かっけー。飛浩隆氏の文章、本当にいいですね……

あらすじとしては
時代はるかな遠未来。地球人類は8000光年にも及ぶ古代文明の跡、「轍宇宙」(わだちうちゅう)で繁栄している。轍宇宙には古代文明が遺した「特殊楽器」が点在している。主人公のひとりセルジゥ・トロムボノクはその特殊楽器の修理。調整を行う特殊楽器技芸士。彼と相棒のシェリュバンは大富豪パウル・フェアフーフェンの依頼で惑星「美縟」へ赴く。首都磐記では開府500年を記念して大陸全体に配置された特殊楽器「美玉鐘」を再建。秘曲「零號琴」を開府以来初めて演奏しようというのだ。

物語のなかで上演されるVR/AR的な劇中劇「假劇」では、プリキュアをはじめサブカルチャーへのオマージュが大量にちりばめられている。プリキュア、戦隊もの、ウルトラマン、ゴジラ。もしかしたらまどマギ、エヴァ、手塚治虫とかも入っているかも。
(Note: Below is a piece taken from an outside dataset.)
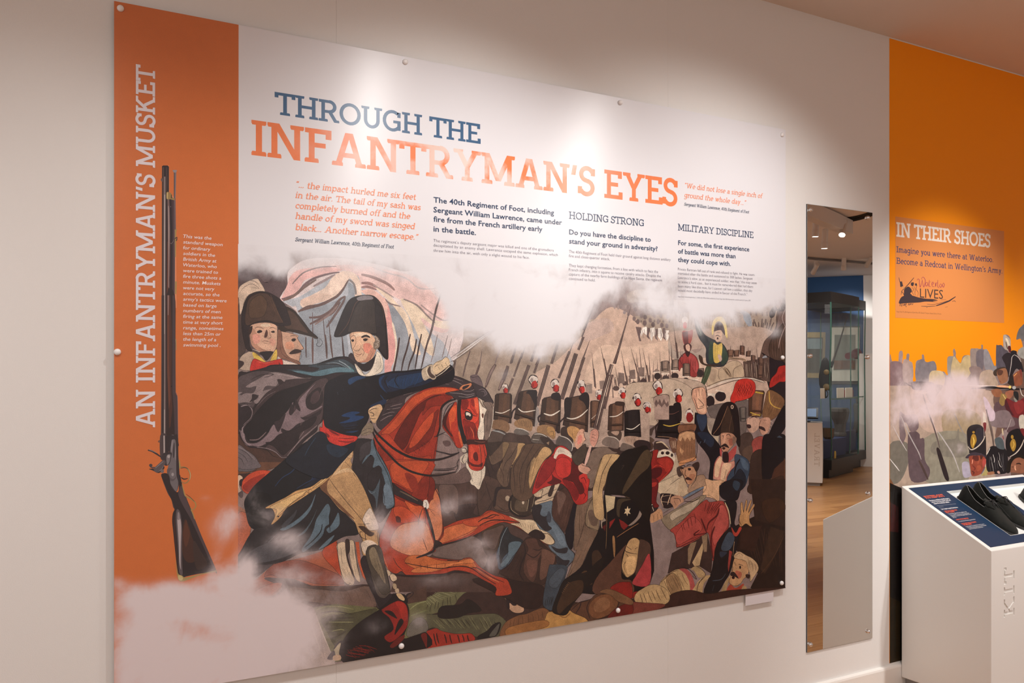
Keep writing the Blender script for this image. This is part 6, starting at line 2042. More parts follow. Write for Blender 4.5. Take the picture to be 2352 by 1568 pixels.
MURAL = '''Z 0
T 2020 740 4.127
S 8a7a78 95,400 120,370 160,370 180,390 185,290 210,268 222,300 215,400 230,352 252,350 256,310 270,295 285,310 280,370 310,400 318,560 345,545 342,400 360,360 400,350 402,310 420,310 440,375 520,370 525,410 545,460 600,465 615,470 640,500 650,480 642,350 665,320 700,320 697,270 710,250 725,290 725,330 768,385 790,325 830,310 860,320 862,265 890,247 960,250 965,215 980,215 985,255 1030,270 1088,408 1107,380 1108,250 1150,215 1172,240 1175,140 1200,115 1240,150 1248,280 1300,275 1310,300 1360,260 1340,160 1300,160 1320,80 1370,30 1400,20 1400,1700 95,1700
S 9a8480 180,390 190,290 210,270 222,300 210,420
S 7d6668 95,420 130,370 190,375 225,420 220,640 180,720 95,700
S a08c84 225,360 290,370 315,400 315,540 230,560
S 7a7478 345,400 380,355 420,350 440,380 520,370 540,460 470,560 350,550
S 8f8a80 645,350 690,320 720,340 700,500 650,500
S c0ac80 700,330 740,360 770,390 800,330 860,320 865,480 760,580 680,500
S c4b088 500,460 600,470 620,560 560,700 480,640 470,520
S 94867f 860,270 900,250 940,260 920,400 960,500 880,480
S 6f686e 920,280 980,260 1000,300 990,400 960,480 920,400
S 8d8a8e 990,270 1030,270 1080,400 1110,430 1080,480 1000,440
S 8a7874 850,430 940,420 980,480 960,560 900,540
S b09c8a 960,480 1060,450 1100,520 1120,600 960,610
P 5f5048 1340,330 1500,290 1700,310 1900,280 2200,320 2440,300 2440,1480 1340,1530
P a89484 95,600 1100,600 1100,1500 95,1566
S b8a090 300,600 600,600 1000,620 1080,800 1000,1000 700,1050 400,1000
S 9f8c70 600,860 800,820 960,900 900,1100 640,1100
S 8a8474 420,1100 830,1060 840,1500 420,1500
S 6f6a60 95,1160 260,1140 280,1300 200,1500 95,1500
S 7a7468 640,1110 720,1100 740,1020 755,1020 760,1120 820,1150 820,1260 700,1280 500,1240 510,1140
S 5c4c50 270,1080 290,1040 340,1030 380,1060 385,1100 425,1110 430,1300 480,1400 440,1500 300,1500 270,1280
S 6f5e60 190,860 250,880 350,880 370,1000 300,1040 260,960 230,960 250,1080 200,1150
S 6a5a40 600,600 480,600 440,680 500,780 540,700
S 3a3436 320,560 500,570 510,610 490,640 330,640 300,590
L c8b4a0 18 340,660 430,670 490,650
H 2a2426 8 6 210,565 500,570 310,620 500,610
L e8dcd8 14 700,590 900,600 1100,610 1240,615
L 3a3234 14 870,625 960,625 1130,620
S 6a5248 1000,640 1080,660 1080,760 1130,900 1100,1100 1250,1000 1250,1500 1400,1500 1400,600 1100,620
S 5a4448 1100,760 1400,760 1400,1000 1250,1060 1180,1000 1120,960
L 5a4c4a 14 412,680 450,810 530,1040 570,1190
L c8b8b4 5 470,840 520,980 560,1100
S 2a2022 540,1200 560,1190 590,1250 660,1480 620,1480 560,1290
L 8a8480 10 708,858 760,980 830,1110
L b0aaa8 11 552,1030 620,1130 700,1260 760,1420
L a8a2a0 10 205,890 290,1080 370,1230 395,1300
L 4a3a36 22 375,1310 420,1400 460,1490
L c0bab8 7 130,985 200,1120 260,1220
L d8d4d0 8 95,1290 160,1370 190,1410
L 6a5a56 18 1000,760 1060,1000 1085,1180 1110,1260
S 7a5238 95,1480 150,1566 180,1620 95,1640
T 2180 740 7.128
Z 2
S 55505a 770,400 800,375 860,375 900,430 970,490 980,700 900,740 780,760
S b0a59a 885,230 920,205 960,240 1000,280 1010,400 1010,480 960,460 900,420
L e0d4bc 34 930,260 960,320 985,390
S 5a2224 960,400 1005,390 1015,490 980,480
L 5a4c3a 16 930,320 945,400 960,440
S 2a242a 870,560 940,500 1010,510 1010,600 1000,800 960,900 920,700 880,620
S 1f1c22 1010,480 1100,470 1110,520 1180,650 1220,800 1170,800 1100,760 1040,860 980,960 990,820 1010,700
L c4beb8 10 1070,530 1030,570 1015,700 985,870
L c4beb8 10 1070,530 1130,570 1180,650
S 3f332c 720,820 760,770 830,740 910,730 930,770 800,790 790,870 740,870
S 96684c 790,790 910,750 950,800 965,920 930,980 850,1010 820,960 790,880
S 5a3a2e 790,780 880,790 860,860 800,860
L 8a3a2c 20 820,960 850,975
S 8a5038 1020,900 1090,820 1150,790 1190,800 1200,900 1190,1020 1080,1040 1060,960
L d8a060 26 1060,880 1110,830
S 7a3a34 1150,780 1185,780 1195,880 1180,900
S 26201f 1000,880 1040,860 1060,960 1060,1040 960,1000 980,940
L 1a1618 44 520,1070 700,1065 860,1085 1020,1095 1226,1090
L e8b088 36 780,1045 900,1050 1000,1060
L 7a7478 14 600,1090 820,1100 980,1095
E f0d070 995,1060 22 24
E b0b0b0 1065,1070 30 28
S 8f5c40 690,1110 820,1090 870,1160 840,1220 740,1210
S 9a6048 920,1150 1000,1110 1060,1130 1030,1220 960,1260 930,1220
S 8f7444 860,1160 940,1200 940,1280 880,1370 820,1310 840,1220
L d0b070 26 880,1180 930,1260
S 6e2226 940,1240 1060,1300 1120,1310 1226,1240 1300,1400 1226,1566 1030,1540 940,1440 910,1340
S 882f30 1060,1320 1200,1280 1220,1420 1120,1500
S 4a1f26 930,1260 1010,1440 1060,1530 960,1470 910,1360
S 1f2022 1060,1130 1130,1150 1130,1280 1060,1200
S 8a9086 1060,1230 1120,1290 1080,1300
S 6a6a6c 1100,280 1130,140 1180,70 1260,30 1300,280 1226,300 1190,300 1170,262
S 9a9a94 1120,480 1190,410 1260,420 1260,600 1150,560
L d8d4cc 12 1160,1080 1190,1180 1226,1210
S 7a6a6c 750,1480 940,1440 1030,1540 1060,1700 700,1700
S c8b4c0 560,1220 620,1260 700,1400 750,1480 740,1600 640,1600 590,1400
T 2180 940 8.71
Z 3
L 5a4c44 30 740,0 800,260 850,480 900,760
S d0c4b4 680,80 700,60 730,120 740,270 680,270
S 702428 680,270 742,270 735,400 705,460 690,360
S 1f1b20 358,420 420,330 540,298 640,320 700,400 730,540 740,700 740,900 730,1000 640,880 420,880 400,820 370,720 358,560
S 2d2a32 540,400 640,380 690,480 660,640 560,740 540,600
S a87f30 425,640 450,520 490,490 530,520 550,620 510,720 480,780 440,740
E a87f30 488,455 26 24
L e8c860 16 480,560 500,640 480,720
L 6a4a1c 12 450,560 460,640 450,700
L c8bcac 22 715,530 680,620 600,720 500,790 430,800 380,740
L b09c94 8 690,380 700,500 690,560
S 3a323c 325,960 400,890 500,855 600,870 700,910 740,960 700,960 560,920 440,930 380,980
S 8c4230 400,940 560,920 690,940 740,1020 720,1120 690,1200 620,1300 460,1330 430,1200 410,1060
S a05038 580,960 620,980 600,1060 570,1090
S a05038 560,1130 620,1120 640,1180 580,1240 545,1200
S 5a2822 480,930 580,930 590,1020 520,1030 490,990 470,1000
S 4a2820 620,920 680,920 660,980 630,1000
L d88a70 20 470,1000 465,1060 455,1090
L 6a2822 24 470,1120 520,1180 490,1220
L 4a1f1c 18 450,1230 500,1260 480,1300
S a84840 680,1000 730,990 738,1080 680,1150 665,1080
L 5a5a68 18 720,1150 680,1230 640,1300
S a89860 640,1320 700,1240 740,1140 780,1300
S a8a0b0 270,1060 390,1060 420,1240 440,1330 300,1360 260,1200
S 17151a 750,900 800,780 860,730 960,740 1040,760 1120,780 1160,880 1180,1000 1160,1260 900,1290 760,1220 740,1000
S 4a5458 910,600 1000,555 1070,600 1100,700 1100,800 960,760
L e0dcd0 12 820,770 780,850 755,900
L d0ccc4 9 880,900 905,1000 900,1060
L d0ccc4 10 990,1020 1010,1110 1050,1160
L a8a4a0 8 990,860 1010,940 1005,1020
L a8a4a0 8 830,950 870,1120 890,1240
L 8a8684 8 1010,960 1090,1240
H 5a5658 6 6 780,940 1120,860 800,1240 1140,1240
S 9a6a4c 770,1260 890,1240 900,1290 780,1310
S c09888 960,1240 1000,1230 1020,1280 980,1280
S 141216 1130,640 1170,500 1250,420 1380,380 1440,430 1498,560 1498,960 1400,900 1200,960 1140,800
S a07c30 1220,680 1260,600 1310,600 1340,700 1320,800 1280,840 1240,780
E a07c30 1262,550 28 40
L e0c060 12 1280,640 1300,700 1270,780
L c8bcac 22 1498,600 1440,740 1340,870 1210,950
S c4beb0 1400,150 1440,110 1498,130 1498,400 1420,380 1395,260
S 6e2226 1420,400 1498,390 1498,540
S 8a5a44 1210,1240 1250,1060 1340,960 1440,950 1498,1000 1498,1260 1300,1260
S 17130f 1150,1260 1170,1060 1260,950 1400,900 1498,940 1498,990 1400,960 1300,1000 1240,1100 1220,1250
L 2a1814 24 1340,1090 1400,1080 1440,1100
L d8a080 24 1320,1120 1320,1180 1340,1220
L 2a1814 20 1250,1150 1290,1150
L c0b090 30 1065,380 1070,440 1080,510
L 8a2c2c 26 1075,530 1090,600
L b0a4a0 12 1240,190 1190,340 1130,450
T 2020 740 4.127
Z 4
P 14100f 95,1520 200,1566 300,1650 300,3250 95,3250
P 3a1a1a 95,1700 180,1750 180,1990 95,1980
P 2a2010 95,2600 200,2650 200,3230 95,3230
H 24221a 5 14 95,2600 200,2600 95,3200 200,3200
H 2a2a2a 4 6 95,1560 200,1560 95,1900 200,1900
T 0 0 1
F 2075,880 18 40 0.60
F 2100,930 40 30 0.64
F 2180,900 60 32 0.76
F 2220,880 40 22 0.72
F 2190,870 30 16 0.56
F 2130,890 26 20 0.64
F 2180,940 60 30 0.56
F 2060,960 22 40 0.40
F 2240,930 22 34 0.40
F 2200,1030 18 14 0.48
F 2110,960 40 24 0.40
F 2270,960 14 24 0.32'''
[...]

気楽な雰囲気で始まった零號琴は、終盤は惑星「美縟」のグロテスクな歴史が語られ、地獄の様相を見せてくれる。結局地獄絵図が始まるのが飛浩隆作品。『グラン・ヴァカンス』、『自生の夢』、『ラギッドガール』の順に読んだかな。どれも美しく残酷で、おすすめ。

そして「想像しえぬものが、想像された。」の帯にある通り、何かとてつもなくすごい音として音響彫刻なる音楽が出てくる。時間方向に対称な音楽っていってしまえば音楽というよりただの音なのだが、「すごい音」が文章として表現されてしまった感動があった。

とはいえ600ページ近くあって長い。本当に長い。

【追記】まったく余談になるけど、黒と金の対比と仮面のモチーフって『Death Stranding』っぽいかも。とくに作中でタールのような黒色の液体が描かれるシーンも多い。こじつけですが。